My car history – Part 4 The Charger

July 6th, 2006

Several ‘riced out’ Toyota Corollas and Honda Accords are expecting an easy day on the highways.  They routinely zoom around big slow SUVs and cut in and out of traffic with ridiculous ease.  It wasn’t a fair fight.

But out of the rear view mirror comes a dark blue blur.  An alien design never seen on the roads before.  Its menacing gaping shark’s mouth grill growing ever closer.  The little engines in the Corrolas and Accords struggle but it’s no use and all they can do is get out of the way while the blur passes them by.  The driver, wears a pair of wrap around dark glasses sneers disdain as he passes by.

Ok, that never happened, but it could have.

I had begun my research on a new car six months earlier.  I needed a replacement for my Rodeo.  Isuzu had dropped the ball and replaced the Rodeo with the Axiom, a more expensive and smaller vehicle which to me was unsatisfactory.  So I made up a list of all possible contenders.

My list considered anything and everything.  I looked back at Saturn, at a Chevy pick up truck, a PT Cruiser, and even a Mercedes.

I had heard of the Charger but had not really considered it.  “I’m not a kid anymore” I reasoned.  I needed a ‘grown up’ car.

But the Charger had grown up.  The design looks like your father’s old sedan had taken steroids and now had a mean attitude.  Muscle Car purists argue that a 4 door sedan can’t be a true muscle car.  To which I say if ya want two doors, go get yourself a Pony Car.  The new Charger lives up to the spirit of a big American car with lots under the hood.

I kept looking and looking, hoping to find something that would catch my eye.  Somehow I kept circling back to the Charger.

On July 4th I got in my Rodeo and just drove until I was at a Dodge dealership.  I immediately had a salesman chase after me and start the hard sell. We walked the lot looking at various Chargers.

If I had to dramatize the moment in film, it might have looked like this.  Ok, that’s probably going too far, but you get my meaning.  And then he showed me my car.  That just sealed the deal right then and there.

So we got to haggling over price.  We went back and forth for 45 minutes and three salesmen did everything short of chaining me to the floor to keep me there.  Finally I got the price discounted and squeezed them for every penny I could for the trade in value on my Rodeo.
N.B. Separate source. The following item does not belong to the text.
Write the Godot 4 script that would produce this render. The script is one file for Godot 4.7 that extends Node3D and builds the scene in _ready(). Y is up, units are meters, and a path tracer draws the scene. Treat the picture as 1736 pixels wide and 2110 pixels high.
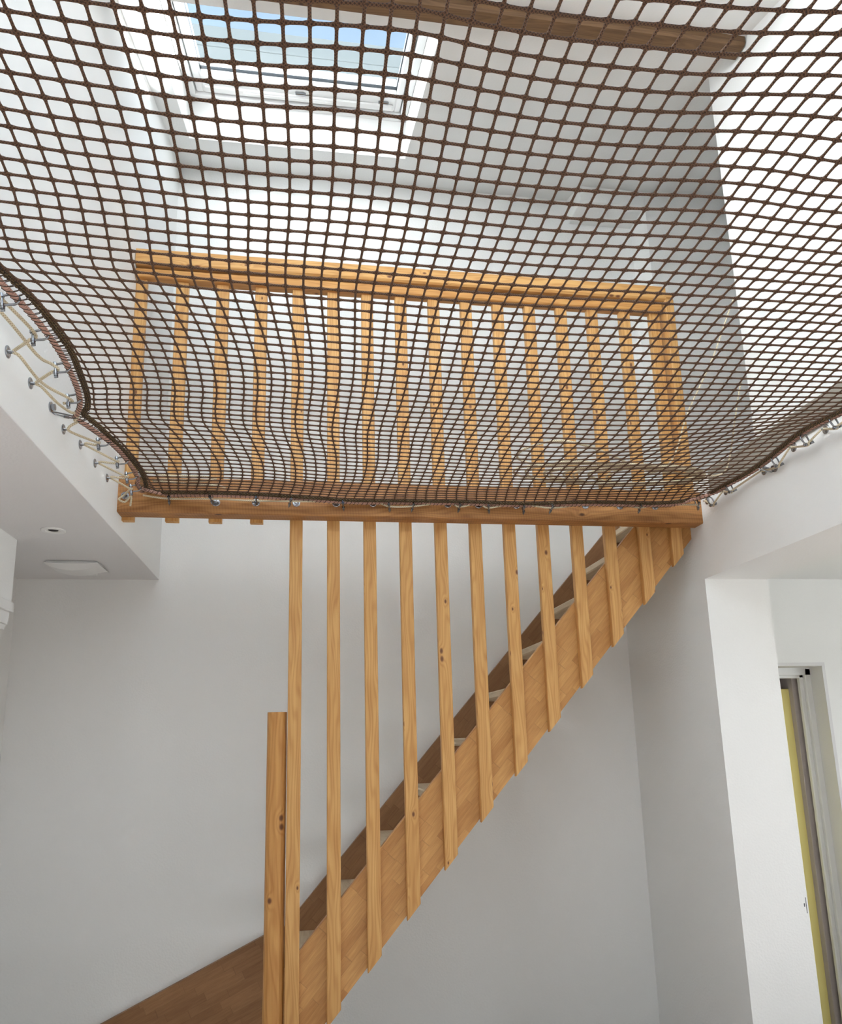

I did feel a pang of guilt as I watched my old Rodeo driven away, but the old cargo hauler was getting on in age, and each trip I took in it might have been my last.

I got in my new Charger and drove home.  I found myself in a dream like state.  Something akin to the science nerd who suddenly finds himself going to the prom with the head cheerleader.

“Was this really my car?”  The Charger handled like a dream.  The pungent new car smell mixed with the aroma of the leather seats.  I could dash past anything on the road, and had to restrain myself from going flat out on city streets.

The Charger was ‘the’ car of 2006.  Everywhere I went there was this “jaw dropping” reaction.  People would actually stop and stare as I drove past.

I came out of the supermarket and on the windows was a row of little nose and handprints where little kids had pressed up to look inside.  An older lady in her 50s at my office asked to sit in it because she remembered her boyfriend in the 70s had a Charger and this was way more comfortable.

Time has passed.  We have had many adventures and have spent many miles on the highways of Texas.  Mainly though I drove the 50 mile round trip back and forth for 4 years between my home and office piling up many miles.

I still have the Charger and I plan on keeping it for now.  I may however get something small for in town use and let the Charger out on the weekends to enjoy the rush of the highway.